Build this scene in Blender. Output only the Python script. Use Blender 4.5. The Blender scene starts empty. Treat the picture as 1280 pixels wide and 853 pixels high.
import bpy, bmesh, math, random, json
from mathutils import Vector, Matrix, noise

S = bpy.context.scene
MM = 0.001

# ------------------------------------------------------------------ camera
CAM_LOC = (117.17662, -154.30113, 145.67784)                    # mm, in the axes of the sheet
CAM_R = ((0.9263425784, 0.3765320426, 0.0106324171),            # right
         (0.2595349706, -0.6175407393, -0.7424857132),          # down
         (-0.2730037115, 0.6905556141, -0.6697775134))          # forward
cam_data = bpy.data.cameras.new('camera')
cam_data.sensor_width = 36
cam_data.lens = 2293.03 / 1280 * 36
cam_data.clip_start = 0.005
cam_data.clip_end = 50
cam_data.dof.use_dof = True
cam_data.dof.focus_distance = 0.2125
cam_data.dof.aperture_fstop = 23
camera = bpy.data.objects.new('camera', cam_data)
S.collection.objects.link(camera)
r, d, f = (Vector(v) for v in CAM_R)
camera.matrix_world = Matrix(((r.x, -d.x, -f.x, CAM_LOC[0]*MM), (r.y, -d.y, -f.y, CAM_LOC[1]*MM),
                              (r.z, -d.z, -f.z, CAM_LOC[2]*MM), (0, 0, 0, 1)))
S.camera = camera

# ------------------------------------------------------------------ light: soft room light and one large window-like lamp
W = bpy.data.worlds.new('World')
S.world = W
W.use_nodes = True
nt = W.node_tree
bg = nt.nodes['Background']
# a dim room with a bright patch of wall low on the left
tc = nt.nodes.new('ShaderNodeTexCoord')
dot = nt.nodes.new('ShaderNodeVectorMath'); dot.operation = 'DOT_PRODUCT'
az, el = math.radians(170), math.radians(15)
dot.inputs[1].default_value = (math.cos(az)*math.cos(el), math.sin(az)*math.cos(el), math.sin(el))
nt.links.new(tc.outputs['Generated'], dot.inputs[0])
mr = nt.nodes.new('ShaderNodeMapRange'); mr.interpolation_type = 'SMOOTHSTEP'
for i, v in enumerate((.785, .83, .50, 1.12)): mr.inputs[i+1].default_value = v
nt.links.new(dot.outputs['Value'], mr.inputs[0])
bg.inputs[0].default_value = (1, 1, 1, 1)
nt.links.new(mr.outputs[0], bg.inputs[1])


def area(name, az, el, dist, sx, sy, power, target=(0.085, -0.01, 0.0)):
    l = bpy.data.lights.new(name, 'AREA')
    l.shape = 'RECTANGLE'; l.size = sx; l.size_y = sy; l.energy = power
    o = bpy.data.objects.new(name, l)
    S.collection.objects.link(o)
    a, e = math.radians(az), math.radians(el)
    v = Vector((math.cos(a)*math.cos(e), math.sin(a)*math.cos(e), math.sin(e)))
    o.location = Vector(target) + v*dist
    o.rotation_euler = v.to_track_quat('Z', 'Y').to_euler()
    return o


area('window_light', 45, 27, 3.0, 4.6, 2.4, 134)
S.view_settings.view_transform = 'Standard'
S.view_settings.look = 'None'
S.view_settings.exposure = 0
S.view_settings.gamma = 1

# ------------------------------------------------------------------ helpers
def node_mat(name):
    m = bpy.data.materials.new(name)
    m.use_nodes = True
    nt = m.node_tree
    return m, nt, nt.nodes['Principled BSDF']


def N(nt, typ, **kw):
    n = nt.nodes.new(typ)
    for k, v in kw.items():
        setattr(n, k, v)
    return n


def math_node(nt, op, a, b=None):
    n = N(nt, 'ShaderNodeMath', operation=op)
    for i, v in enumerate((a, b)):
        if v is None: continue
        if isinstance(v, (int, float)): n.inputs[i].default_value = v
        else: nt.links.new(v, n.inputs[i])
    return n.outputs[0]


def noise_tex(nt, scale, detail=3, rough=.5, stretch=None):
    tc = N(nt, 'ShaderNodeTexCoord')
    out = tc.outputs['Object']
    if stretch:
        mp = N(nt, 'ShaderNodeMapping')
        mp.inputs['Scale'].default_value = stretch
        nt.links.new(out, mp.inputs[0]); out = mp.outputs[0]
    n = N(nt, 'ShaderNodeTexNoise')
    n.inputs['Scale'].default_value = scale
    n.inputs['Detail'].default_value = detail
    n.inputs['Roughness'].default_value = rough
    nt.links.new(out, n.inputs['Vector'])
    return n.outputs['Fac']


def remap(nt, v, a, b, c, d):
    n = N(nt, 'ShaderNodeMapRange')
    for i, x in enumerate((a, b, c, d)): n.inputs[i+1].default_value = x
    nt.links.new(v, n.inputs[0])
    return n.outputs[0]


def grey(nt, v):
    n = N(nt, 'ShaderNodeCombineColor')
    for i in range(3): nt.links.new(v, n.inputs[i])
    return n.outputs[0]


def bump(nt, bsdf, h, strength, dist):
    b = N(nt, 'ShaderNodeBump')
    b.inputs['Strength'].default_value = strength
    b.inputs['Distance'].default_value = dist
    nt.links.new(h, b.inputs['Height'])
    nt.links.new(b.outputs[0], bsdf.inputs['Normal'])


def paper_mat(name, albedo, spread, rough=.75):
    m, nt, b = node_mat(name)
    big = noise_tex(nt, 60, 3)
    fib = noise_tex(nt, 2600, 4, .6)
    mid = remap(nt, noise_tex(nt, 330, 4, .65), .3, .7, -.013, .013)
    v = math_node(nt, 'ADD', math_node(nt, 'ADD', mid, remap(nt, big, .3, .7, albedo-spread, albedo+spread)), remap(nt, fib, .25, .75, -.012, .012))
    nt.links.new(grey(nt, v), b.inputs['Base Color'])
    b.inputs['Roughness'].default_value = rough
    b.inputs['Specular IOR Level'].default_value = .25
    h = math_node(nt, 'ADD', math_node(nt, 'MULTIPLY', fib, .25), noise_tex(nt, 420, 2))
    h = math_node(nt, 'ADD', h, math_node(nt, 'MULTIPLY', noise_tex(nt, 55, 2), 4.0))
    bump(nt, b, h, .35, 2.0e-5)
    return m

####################

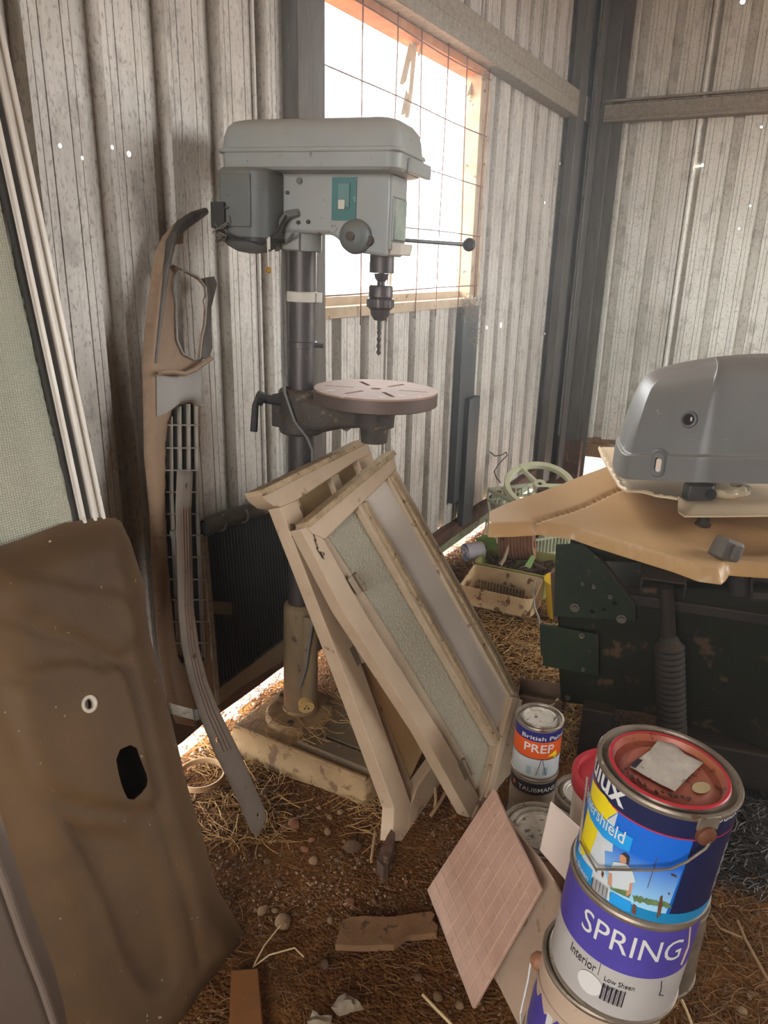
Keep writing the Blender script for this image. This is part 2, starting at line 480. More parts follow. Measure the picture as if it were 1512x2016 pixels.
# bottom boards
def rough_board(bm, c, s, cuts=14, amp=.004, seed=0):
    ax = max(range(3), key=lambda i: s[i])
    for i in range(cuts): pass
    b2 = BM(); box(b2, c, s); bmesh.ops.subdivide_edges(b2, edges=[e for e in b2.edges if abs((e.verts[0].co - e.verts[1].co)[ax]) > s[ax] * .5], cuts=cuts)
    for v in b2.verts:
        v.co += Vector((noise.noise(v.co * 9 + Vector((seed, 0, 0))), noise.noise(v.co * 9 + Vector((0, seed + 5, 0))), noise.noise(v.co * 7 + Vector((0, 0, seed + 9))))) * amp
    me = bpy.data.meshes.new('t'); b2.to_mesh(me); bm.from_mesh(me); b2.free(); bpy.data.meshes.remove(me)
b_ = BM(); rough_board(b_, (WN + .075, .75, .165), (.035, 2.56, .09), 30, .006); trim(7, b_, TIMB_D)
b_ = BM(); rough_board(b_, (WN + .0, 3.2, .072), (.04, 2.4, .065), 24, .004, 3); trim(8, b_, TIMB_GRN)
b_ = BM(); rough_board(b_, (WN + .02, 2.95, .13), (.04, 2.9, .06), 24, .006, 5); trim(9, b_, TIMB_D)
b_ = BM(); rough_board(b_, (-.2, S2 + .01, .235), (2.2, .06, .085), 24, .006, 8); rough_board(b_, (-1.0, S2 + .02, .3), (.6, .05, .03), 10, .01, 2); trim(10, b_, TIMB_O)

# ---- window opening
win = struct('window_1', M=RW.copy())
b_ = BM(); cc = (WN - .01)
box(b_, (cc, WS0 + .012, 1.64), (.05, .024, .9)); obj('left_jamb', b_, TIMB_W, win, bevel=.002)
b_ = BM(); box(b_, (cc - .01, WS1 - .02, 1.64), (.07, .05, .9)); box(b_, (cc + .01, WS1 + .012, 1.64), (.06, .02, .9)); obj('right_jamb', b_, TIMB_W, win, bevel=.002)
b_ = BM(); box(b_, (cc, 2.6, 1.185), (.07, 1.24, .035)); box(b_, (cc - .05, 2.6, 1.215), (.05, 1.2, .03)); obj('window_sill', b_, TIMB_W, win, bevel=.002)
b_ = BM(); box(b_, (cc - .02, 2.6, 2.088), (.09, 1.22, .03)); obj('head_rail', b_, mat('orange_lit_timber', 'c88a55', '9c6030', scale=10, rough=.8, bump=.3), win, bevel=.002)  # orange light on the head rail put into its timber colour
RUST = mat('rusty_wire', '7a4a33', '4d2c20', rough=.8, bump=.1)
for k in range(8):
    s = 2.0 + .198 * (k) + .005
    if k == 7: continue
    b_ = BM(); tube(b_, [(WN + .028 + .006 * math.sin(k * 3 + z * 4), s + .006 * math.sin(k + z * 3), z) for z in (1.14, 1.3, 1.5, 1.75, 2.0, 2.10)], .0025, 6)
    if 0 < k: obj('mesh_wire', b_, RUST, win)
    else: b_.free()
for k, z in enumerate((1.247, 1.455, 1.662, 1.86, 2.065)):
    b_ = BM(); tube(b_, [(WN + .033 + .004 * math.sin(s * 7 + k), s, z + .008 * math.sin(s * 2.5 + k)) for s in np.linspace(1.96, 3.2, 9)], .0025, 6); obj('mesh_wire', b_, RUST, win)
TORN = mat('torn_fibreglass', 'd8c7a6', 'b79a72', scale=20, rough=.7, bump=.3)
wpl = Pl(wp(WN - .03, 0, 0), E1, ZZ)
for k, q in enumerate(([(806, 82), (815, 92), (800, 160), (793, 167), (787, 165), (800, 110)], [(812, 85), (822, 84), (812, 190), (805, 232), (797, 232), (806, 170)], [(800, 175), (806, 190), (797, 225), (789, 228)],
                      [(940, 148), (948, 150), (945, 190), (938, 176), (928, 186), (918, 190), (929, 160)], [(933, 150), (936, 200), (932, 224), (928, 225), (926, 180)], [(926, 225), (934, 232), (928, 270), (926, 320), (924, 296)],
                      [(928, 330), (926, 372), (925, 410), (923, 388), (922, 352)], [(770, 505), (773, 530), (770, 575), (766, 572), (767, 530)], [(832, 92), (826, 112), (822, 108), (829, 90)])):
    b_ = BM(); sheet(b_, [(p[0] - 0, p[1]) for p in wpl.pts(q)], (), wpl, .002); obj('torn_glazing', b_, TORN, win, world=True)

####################

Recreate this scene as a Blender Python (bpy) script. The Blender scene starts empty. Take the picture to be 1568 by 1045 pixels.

####################

BRIEF :: Gather each line of the listing containing the word "starts" and show it.

EXERCISE SOLUTION ::
Build this scene in Blender. Output only the Python script. Use Blender 4.5. The Blender scene starts empty. Treat the picture as 1280 pixels wide and 853 pixels high.
Recreate this scene as a Blender Python (bpy) script. The Blender scene starts empty. Take the picture to be 1568 by 1045 pixels.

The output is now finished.